In past incentive exercises, queries have been raised on the extent to which member communications and financial advice should cover the strength of the employer’s covenant. The Code states that the individual or firm providing the impartial financial advice to the members should consider whether the strength of the employer’s covenant is a relevant factor, but do not impose a requirement to cover this issue in the member advice. This position will be welcomed by employers who are unlikely to want to acknowledge expressly that their covenant is weak.

  • No new legal duties on trustees

The Code does not impose any additional duties on trustees and expressly acknowledges that following the Code is not a legal duty of trustees. From that perspective, the introduction of the Code does not make it any more or less acceptable for trustees to participate in an incentive exercise. Trustees will still need to assess whether to participate in accordance with their usual trust law duties.

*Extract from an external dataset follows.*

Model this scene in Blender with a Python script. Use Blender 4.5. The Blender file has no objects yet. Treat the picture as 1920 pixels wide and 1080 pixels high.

However, the Code clearly envisages that trustees may choose not to participate in an incentive exercise which does not comply with the Code. Trustees will therefore now need to consider the Code, and the extent to which an incentive exercise in which they are being asked to participate complies with the Code.

  • Pensions Ombudsman will enforce it?

The Code will not have statutory force, but the Pensions Ombudsman and the Financial Ombudsman Service will have regard to the Code when investigating complaints relating to incentive exercises. It appears therefore the Regulator will not be involved directly in enforcing compliance with the Code.